Market News

Stock Futures Drop as Traders Assess Economic Aftermath of Russia-Ukraine War

U.S. stock futures declined in the early morning trading on February 28, as traders continued to weigh the economic consequences of the full-blown war that Russia declared against Ukraine last Thursday. Futures contracts tied to the Dow Jones Industrial Average (DJIA) slid 1.47%, while S&P 500 (SPX) futures and Nasdaq 100 (NDX) futures moved 2.08% and 2.21% southward, respectively.

Markets were volatile across the globe last week; the first half of the week was spent in anticipation of war and the latter half was spent worrying about the repercussions of the mounting war.
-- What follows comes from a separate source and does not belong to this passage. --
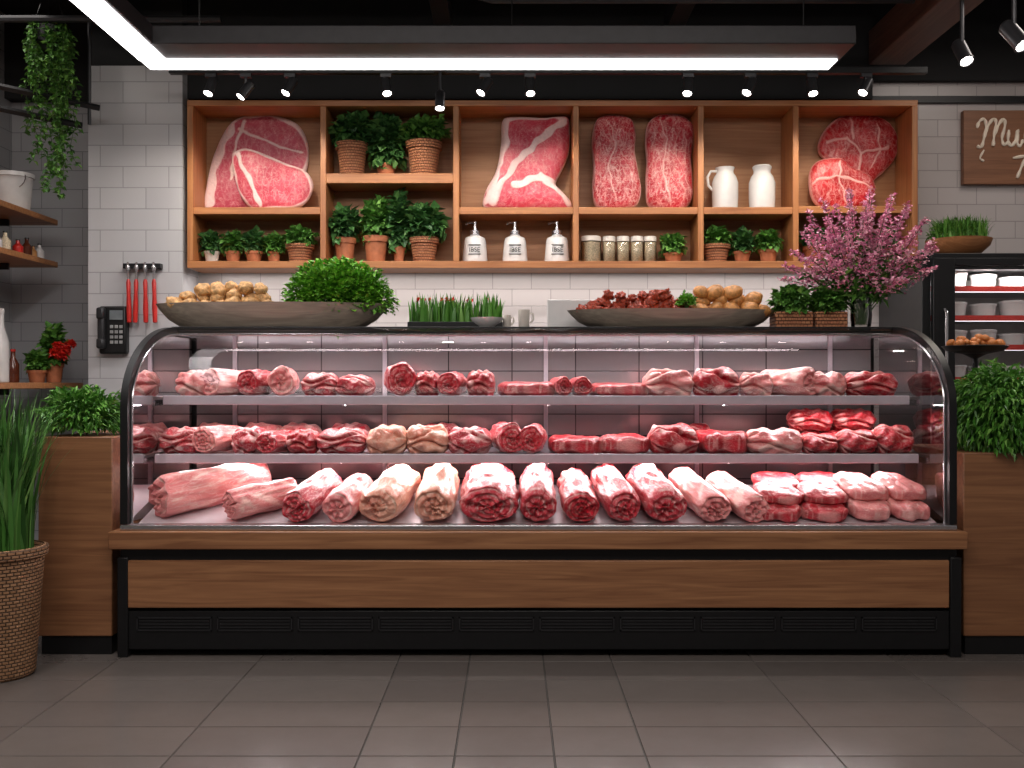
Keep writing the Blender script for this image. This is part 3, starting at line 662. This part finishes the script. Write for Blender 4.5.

Russian forces continued to advance into Ukraine through the weekend.

World Acts Against Russia

Last week, U.S. President Joe Biden announced several phases of sanctions against Russia’s banks, sovereign debt, President Putin, and Foreign Minister Sergei Lavrov.

Most importantly, on Saturday, the U.S. and its European allies, and Canada, decided to bar key Russian banks from the global interbank messaging network, SWIFT.

Moreover, the Russian central bank’s foreign currency reserves held in the West were also frozen, in an economic sabotage attempt against Russia.

Additionally, the U.S. and European Union also penalized Russian aircraft from entering their airspace.

Germany pledged 100 billion euros (around $112.7 billion) to embolden its armed services. Moreover, the country also agreed to send 1,000 anti-tank weapons and 500 Stinger missiles to Ukraine.

As global sanctions against Russia increased in response to the invasion, the Russian ruble plunged almost 30% against the U.S. dollar early Monday morning. This led Russia to hike its interest rates from 9.5% to 20% in order to cushion the economy against its crashing currency.

Markets React

The escalations in the Russia-Ukraine situation made investors across the globe cautious. The pan-European Stoxx 600 index shed 1.3% in early trade, led by the losses in banks.

Moreover, fear of export disruptions of oil and gas from Russia led oil prices to jump. The international oil benchmark, Brent crude, touched 7% during the morning trading hours.

It is important to note that Russia is a major global producer and supplier of key commodities like oil, gas, palladium, nickel, wheat, and corn, especially for the U.S. Recently, Goldman Sachs projected a spike in the prices of these commodities as Russia continues to be isolated politically and economically in response to its violent attack on Ukraine.